[start PROVIDED MATERIAL]

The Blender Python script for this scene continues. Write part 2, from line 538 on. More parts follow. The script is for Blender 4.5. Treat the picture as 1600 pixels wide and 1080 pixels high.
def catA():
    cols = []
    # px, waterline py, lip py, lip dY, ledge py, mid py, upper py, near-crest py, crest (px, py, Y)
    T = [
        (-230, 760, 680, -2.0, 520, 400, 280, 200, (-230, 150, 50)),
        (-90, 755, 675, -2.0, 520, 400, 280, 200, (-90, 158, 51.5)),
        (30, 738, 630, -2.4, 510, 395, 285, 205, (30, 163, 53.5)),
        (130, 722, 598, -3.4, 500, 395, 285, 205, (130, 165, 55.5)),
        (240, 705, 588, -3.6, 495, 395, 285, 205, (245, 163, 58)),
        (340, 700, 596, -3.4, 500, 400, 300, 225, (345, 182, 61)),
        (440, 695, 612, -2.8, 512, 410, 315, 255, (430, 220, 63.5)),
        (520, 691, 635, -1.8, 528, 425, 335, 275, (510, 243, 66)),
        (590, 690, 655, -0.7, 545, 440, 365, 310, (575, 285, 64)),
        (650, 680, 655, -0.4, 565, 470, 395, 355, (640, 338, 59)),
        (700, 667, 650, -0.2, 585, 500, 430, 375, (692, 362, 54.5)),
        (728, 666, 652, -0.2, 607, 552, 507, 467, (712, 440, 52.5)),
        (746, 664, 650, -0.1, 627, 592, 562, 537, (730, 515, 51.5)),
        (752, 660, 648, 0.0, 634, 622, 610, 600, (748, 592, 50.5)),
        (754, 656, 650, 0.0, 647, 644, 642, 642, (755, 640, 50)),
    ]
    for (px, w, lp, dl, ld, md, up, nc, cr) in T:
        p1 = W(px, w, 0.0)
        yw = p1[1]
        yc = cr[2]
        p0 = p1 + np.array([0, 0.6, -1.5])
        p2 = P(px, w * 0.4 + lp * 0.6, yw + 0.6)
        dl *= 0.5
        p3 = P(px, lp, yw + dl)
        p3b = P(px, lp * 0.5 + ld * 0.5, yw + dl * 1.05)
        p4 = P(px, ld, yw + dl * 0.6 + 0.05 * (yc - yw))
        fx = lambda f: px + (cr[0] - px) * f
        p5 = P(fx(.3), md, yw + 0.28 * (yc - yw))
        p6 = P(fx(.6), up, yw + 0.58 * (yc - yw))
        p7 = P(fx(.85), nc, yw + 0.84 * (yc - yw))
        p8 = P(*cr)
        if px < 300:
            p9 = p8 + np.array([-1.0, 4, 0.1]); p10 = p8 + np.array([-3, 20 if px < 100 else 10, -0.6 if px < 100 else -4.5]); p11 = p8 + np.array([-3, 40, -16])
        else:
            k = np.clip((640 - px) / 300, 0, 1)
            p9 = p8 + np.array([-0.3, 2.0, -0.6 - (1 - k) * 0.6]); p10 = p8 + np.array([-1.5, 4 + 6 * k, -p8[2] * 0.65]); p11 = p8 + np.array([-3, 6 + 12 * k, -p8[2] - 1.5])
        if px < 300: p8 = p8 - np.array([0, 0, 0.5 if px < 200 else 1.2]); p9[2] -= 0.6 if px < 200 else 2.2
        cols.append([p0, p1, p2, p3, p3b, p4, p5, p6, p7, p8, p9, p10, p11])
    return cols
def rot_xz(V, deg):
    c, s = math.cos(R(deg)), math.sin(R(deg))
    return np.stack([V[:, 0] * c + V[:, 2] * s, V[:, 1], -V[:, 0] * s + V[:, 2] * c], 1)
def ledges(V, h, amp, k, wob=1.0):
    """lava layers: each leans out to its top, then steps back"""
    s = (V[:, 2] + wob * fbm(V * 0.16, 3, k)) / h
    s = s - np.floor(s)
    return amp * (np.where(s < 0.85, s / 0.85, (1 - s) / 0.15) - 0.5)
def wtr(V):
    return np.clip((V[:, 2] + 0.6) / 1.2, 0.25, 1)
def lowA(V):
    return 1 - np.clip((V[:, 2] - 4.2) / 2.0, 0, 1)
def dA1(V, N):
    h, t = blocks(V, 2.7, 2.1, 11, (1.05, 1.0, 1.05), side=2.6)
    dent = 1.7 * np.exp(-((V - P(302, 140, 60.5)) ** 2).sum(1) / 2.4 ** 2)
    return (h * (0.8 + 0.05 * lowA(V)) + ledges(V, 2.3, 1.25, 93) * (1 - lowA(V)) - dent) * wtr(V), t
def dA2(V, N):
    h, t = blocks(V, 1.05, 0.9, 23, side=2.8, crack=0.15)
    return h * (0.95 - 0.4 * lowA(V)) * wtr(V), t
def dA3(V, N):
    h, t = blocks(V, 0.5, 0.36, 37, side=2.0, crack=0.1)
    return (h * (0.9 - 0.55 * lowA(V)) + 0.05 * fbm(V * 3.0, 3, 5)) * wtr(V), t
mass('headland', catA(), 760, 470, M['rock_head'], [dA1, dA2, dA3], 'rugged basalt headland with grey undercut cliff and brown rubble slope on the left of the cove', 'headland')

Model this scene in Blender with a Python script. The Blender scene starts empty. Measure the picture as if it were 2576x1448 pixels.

[end PROVIDED MATERIAL]

SHORT PROBLEM >>
Copy the records above exactly.

RESULT OF THIS EXERCISE >>
The Blender Python script for this scene continues. Write part 2, from line 538 on. More parts follow. The script is for Blender 4.5. Treat the picture as 1600 pixels wide and 1080 pixels high.
def catA():
    cols = []
    # px, waterline py, lip py, lip dY, ledge py, mid py, upper py, near-crest py, crest (px, py, Y)
    T = [
        (-230, 760, 680, -2.0, 520, 400, 280, 200, (-230, 150, 50)),
        (-90, 755, 675, -2.0, 520, 400, 280, 200, (-90, 158, 51.5)),
        (30, 738, 630, -2.4, 510, 395, 285, 205, (30, 163, 53.5)),
        (130, 722, 598, -3.4, 500, 395, 285, 205, (130, 165, 55.5)),
        (240, 705, 588, -3.6, 495, 395, 285, 205, (245, 163, 58)),
        (340, 700, 596, -3.4, 500, 400, 300, 225, (345, 182, 61)),
        (440, 695, 612, -2.8, 512, 410, 315, 255, (430, 220, 63.5)),
        (520, 691, 635, -1.8, 528, 425, 335, 275, (510, 243, 66)),
        (590, 690, 655, -0.7, 545, 440, 365, 310, (575, 285, 64)),
        (650, 680, 655, -0.4, 565, 470, 395, 355, (640, 338, 59)),
        (700, 667, 650, -0.2, 585, 500, 430, 375, (692, 362, 54.5)),
        (728, 666, 652, -0.2, 607, 552, 507, 467, (712, 440, 52.5)),
        (746, 664, 650, -0.1, 627, 592, 562, 537, (730, 515, 51.5)),
        (752, 660, 648, 0.0, 634, 622, 610, 600, (748, 592, 50.5)),
        (754, 656, 650, 0.0, 647, 644, 642, 642, (755, 640, 50)),
    ]
    for (px, w, lp, dl, ld, md, up, nc, cr) in T:
        p1 = W(px, w, 0.0)
        yw = p1[1]
        yc = cr[2]
        p0 = p1 + np.array([0, 0.6, -1.5])
        p2 = P(px, w * 0.4 + lp * 0.6, yw + 0.6)
        dl *= 0.5
        p3 = P(px, lp, yw + dl)
        p3b = P(px, lp * 0.5 + ld * 0.5, yw + dl * 1.05)
        p4 = P(px, ld, yw + dl * 0.6 + 0.05 * (yc - yw))
        fx = lambda f: px + (cr[0] - px) * f
        p5 = P(fx(.3), md, yw + 0.28 * (yc - yw))
        p6 = P(fx(.6), up, yw + 0.58 * (yc - yw))
        p7 = P(fx(.85), nc, yw + 0.84 * (yc - yw))
        p8 = P(*cr)
        if px < 300:
            p9 = p8 + np.array([-1.0, 4, 0.1]); p10 = p8 + np.array([-3, 20 if px < 100 else 10, -0.6 if px < 100 else -4.5]); p11 = p8 + np.array([-3, 40, -16])
        else:
            k = np.clip((640 - px) / 300, 0, 1)
            p9 = p8 + np.array([-0.3, 2.0, -0.6 - (1 - k) * 0.6]); p10 = p8 + np.array([-1.5, 4 + 6 * k, -p8[2] * 0.65]); p11 = p8 + np.array([-3, 6 + 12 * k, -p8[2] - 1.5])
        if px < 300: p8 = p8 - np.array([0, 0, 0.5 if px < 200 else 1.2]); p9[2] -= 0.6 if px < 200 else 2.2
        cols.append([p0, p1, p2, p3, p3b, p4, p5, p6, p7, p8, p9, p10, p11])
    return cols
def rot_xz(V, deg):
    c, s = math.cos(R(deg)), math.sin(R(deg))
    return np.stack([V[:, 0] * c + V[:, 2] * s, V[:, 1], -V[:, 0] * s + V[:, 2] * c], 1)
def ledges(V, h, amp, k, wob=1.0):
    """lava layers: each leans out to its top, then steps back"""
    s = (V[:, 2] + wob * fbm(V * 0.16, 3, k)) / h
    s = s - np.floor(s)
    return amp * (np.where(s < 0.85, s / 0.85, (1 - s) / 0.15) - 0.5)
def wtr(V):
    return np.clip((V[:, 2] + 0.6) / 1.2, 0.25, 1)
def lowA(V):
    return 1 - np.clip((V[:, 2] - 4.2) / 2.0, 0, 1)
def dA1(V, N):
    h, t = blocks(V, 2.7, 2.1, 11, (1.05, 1.0, 1.05), side=2.6)
    dent = 1.7 * np.exp(-((V - P(302, 140, 60.5)) ** 2).sum(1) / 2.4 ** 2)
    return (h * (0.8 + 0.05 * lowA(V)) + ledges(V, 2.3, 1.25, 93) * (1 - lowA(V)) - dent) * wtr(V), t
def dA2(V, N):
    h, t = blocks(V, 1.05, 0.9, 23, side=2.8, crack=0.15)
    return h * (0.95 - 0.4 * lowA(V)) * wtr(V), t
def dA3(V, N):
    h, t = blocks(V, 0.5, 0.36, 37, side=2.0, crack=0.1)
    return (h * (0.9 - 0.55 * lowA(V)) + 0.05 * fbm(V * 3.0, 3, 5)) * wtr(V), t
mass('headland', catA(), 760, 470, M['rock_head'], [dA1, dA2, dA3], 'rugged basalt headland with grey undercut cliff and brown rubble slope on the left of the cove', 'headland')

Model this scene in Blender with a Python script. The Blender scene starts empty. Measure the picture as if it were 2576x1448 pixels.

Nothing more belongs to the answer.